(Set exercise) Your task is to filter the data below down to the lines holding "from".

^^^^^^^^^^^^^^^^

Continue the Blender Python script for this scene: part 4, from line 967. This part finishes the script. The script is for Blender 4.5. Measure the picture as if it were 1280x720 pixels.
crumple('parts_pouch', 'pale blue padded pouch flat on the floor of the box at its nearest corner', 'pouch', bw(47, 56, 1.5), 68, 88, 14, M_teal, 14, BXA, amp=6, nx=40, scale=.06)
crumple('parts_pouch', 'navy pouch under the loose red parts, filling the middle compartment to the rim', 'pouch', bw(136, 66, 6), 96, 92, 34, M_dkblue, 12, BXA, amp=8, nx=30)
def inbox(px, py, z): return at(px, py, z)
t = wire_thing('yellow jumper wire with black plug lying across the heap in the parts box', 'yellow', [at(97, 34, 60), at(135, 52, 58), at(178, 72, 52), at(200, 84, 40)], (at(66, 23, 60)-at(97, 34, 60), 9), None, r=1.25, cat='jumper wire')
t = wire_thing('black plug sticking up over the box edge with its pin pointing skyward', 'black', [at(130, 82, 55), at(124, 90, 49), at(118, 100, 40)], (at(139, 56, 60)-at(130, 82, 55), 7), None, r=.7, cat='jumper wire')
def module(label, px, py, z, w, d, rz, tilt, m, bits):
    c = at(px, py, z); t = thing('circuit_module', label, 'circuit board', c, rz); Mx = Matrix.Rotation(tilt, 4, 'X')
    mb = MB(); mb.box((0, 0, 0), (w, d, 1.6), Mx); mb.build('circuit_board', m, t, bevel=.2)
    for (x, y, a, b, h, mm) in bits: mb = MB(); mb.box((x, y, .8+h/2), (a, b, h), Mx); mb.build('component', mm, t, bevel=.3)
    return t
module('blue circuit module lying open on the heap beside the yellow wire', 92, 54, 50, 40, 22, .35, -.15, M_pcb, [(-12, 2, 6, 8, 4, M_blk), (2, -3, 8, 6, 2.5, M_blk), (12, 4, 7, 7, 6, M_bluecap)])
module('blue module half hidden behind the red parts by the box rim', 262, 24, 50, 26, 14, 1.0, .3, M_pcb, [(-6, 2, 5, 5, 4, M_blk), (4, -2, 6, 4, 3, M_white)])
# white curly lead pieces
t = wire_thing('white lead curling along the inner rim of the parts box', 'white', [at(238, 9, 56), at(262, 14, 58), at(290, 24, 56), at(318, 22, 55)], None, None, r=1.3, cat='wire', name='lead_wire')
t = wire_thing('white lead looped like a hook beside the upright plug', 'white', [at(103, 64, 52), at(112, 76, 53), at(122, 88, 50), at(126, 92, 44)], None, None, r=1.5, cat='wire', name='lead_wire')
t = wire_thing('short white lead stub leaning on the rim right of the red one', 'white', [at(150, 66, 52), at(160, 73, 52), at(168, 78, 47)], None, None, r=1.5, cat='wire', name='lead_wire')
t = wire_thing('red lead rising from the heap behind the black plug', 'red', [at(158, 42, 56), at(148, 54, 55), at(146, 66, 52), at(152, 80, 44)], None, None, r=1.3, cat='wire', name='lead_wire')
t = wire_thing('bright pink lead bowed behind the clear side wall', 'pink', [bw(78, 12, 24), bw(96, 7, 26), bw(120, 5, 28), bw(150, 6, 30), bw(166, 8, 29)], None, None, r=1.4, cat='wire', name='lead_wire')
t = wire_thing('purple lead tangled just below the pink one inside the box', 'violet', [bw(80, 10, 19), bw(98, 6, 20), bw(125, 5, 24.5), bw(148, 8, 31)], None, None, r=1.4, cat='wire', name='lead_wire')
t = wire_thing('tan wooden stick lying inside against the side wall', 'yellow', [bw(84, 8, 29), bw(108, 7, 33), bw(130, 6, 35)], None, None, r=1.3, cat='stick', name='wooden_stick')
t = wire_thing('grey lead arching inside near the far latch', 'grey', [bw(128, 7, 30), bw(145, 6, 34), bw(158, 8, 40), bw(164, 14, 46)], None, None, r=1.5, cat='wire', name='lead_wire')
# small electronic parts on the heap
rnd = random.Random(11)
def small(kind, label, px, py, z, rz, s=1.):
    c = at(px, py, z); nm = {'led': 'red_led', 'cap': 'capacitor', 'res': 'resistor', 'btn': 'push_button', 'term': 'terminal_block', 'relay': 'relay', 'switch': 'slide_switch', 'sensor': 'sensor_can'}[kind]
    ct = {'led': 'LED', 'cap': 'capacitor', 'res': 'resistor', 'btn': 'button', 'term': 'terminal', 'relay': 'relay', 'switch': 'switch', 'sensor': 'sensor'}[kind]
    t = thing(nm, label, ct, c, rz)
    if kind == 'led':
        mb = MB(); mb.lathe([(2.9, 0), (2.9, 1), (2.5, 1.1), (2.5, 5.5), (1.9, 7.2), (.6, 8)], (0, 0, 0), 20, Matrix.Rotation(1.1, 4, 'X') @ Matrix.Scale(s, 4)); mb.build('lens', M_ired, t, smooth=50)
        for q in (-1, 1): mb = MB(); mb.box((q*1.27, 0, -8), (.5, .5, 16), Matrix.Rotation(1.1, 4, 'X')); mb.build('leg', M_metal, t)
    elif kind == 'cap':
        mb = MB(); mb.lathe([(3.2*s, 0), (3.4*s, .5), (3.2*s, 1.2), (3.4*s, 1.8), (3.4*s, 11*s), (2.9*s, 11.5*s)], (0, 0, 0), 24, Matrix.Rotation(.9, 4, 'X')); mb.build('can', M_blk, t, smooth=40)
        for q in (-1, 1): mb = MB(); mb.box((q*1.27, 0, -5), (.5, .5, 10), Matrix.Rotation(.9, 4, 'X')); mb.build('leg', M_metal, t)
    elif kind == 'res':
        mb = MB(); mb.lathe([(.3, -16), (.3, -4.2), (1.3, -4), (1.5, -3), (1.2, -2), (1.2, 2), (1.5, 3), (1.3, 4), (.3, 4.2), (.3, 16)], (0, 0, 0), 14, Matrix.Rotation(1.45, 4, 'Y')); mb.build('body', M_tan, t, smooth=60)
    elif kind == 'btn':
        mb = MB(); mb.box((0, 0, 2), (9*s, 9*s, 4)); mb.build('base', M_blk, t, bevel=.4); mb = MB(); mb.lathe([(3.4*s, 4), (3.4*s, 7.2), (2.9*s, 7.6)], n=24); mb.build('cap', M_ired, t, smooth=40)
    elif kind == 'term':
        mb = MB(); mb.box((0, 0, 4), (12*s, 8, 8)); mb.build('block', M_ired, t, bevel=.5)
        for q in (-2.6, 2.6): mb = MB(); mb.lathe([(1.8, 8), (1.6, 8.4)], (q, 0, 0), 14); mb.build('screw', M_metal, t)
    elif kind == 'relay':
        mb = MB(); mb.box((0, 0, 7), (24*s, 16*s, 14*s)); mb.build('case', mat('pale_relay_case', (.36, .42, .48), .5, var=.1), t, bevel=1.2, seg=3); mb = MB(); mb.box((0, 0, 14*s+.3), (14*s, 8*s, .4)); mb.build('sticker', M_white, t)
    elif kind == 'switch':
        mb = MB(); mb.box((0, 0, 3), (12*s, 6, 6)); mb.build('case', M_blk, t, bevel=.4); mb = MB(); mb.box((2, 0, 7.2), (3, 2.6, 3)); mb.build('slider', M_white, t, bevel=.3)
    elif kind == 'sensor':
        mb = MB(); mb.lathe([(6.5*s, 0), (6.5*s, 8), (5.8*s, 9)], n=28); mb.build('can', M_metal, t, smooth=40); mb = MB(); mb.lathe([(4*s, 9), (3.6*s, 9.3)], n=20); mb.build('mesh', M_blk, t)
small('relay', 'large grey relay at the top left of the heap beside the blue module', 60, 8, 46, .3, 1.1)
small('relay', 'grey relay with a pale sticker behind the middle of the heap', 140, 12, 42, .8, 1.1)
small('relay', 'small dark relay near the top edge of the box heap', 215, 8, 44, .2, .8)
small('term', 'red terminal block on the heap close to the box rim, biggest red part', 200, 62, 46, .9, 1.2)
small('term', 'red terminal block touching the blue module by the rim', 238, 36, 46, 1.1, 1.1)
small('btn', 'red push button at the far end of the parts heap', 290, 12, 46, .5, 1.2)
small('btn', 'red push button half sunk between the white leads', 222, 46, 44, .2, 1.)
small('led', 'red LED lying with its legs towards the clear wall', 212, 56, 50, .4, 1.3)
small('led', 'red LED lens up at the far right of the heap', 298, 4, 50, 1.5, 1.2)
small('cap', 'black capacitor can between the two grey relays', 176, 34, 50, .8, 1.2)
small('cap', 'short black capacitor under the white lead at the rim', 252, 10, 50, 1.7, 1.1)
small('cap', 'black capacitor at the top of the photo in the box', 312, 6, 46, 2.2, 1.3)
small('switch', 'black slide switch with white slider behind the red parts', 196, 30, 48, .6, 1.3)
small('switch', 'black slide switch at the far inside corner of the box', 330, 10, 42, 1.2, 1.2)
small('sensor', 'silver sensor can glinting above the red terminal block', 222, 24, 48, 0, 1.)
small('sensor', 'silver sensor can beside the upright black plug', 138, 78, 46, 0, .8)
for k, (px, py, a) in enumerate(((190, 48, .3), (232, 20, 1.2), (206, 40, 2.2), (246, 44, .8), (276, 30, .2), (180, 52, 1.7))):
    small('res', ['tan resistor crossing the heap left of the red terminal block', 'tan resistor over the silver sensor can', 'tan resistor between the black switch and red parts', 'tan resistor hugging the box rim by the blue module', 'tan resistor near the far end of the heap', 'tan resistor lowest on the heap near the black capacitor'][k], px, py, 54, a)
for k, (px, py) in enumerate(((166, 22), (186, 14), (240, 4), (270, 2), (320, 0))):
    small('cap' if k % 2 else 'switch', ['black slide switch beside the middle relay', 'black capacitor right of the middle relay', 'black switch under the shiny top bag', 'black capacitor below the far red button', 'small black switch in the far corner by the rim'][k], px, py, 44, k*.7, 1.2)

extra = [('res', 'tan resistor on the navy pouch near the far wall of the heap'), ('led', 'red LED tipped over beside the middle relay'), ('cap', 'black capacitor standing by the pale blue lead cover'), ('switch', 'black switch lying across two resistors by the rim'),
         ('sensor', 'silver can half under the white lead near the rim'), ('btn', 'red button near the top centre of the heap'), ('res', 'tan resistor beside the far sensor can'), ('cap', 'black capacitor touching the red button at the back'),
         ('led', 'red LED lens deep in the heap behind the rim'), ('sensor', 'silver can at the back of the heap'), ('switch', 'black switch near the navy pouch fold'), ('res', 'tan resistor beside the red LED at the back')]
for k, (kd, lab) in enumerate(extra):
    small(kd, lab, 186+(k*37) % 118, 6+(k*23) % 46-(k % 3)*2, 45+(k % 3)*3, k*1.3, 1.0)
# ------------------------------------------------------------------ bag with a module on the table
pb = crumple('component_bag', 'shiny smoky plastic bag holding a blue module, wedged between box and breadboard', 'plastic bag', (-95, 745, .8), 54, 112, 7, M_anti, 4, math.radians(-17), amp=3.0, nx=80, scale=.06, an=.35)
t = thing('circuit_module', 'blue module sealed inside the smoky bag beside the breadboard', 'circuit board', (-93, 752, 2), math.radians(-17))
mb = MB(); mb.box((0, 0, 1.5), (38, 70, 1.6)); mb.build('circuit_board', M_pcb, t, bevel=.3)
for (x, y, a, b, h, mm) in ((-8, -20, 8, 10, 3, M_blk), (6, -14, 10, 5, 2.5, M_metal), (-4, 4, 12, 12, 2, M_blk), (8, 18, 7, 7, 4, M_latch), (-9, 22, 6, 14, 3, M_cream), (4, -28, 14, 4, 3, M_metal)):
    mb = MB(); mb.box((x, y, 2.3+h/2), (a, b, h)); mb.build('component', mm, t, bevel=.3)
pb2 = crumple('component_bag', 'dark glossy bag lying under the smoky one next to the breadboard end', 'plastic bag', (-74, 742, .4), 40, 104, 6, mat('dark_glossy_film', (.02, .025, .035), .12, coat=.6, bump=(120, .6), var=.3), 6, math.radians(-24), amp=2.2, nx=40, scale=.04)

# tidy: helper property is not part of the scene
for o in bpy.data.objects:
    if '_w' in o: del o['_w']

^^^^^^^^^^^^^^^^

(Result for this task)
Continue the Blender Python script for this scene: part 4, from line 967. This part finishes the script. The script is for Blender 4.5. Measure the picture as if it were 1280x720 pixels.
t = wire_thing('red lead rising from the heap behind the black plug', 'red', [at(158, 42, 56), at(148, 54, 55), at(146, 66, 52), at(152, 80, 44)], None, None, r=1.3, cat='wire', name='lead_wire')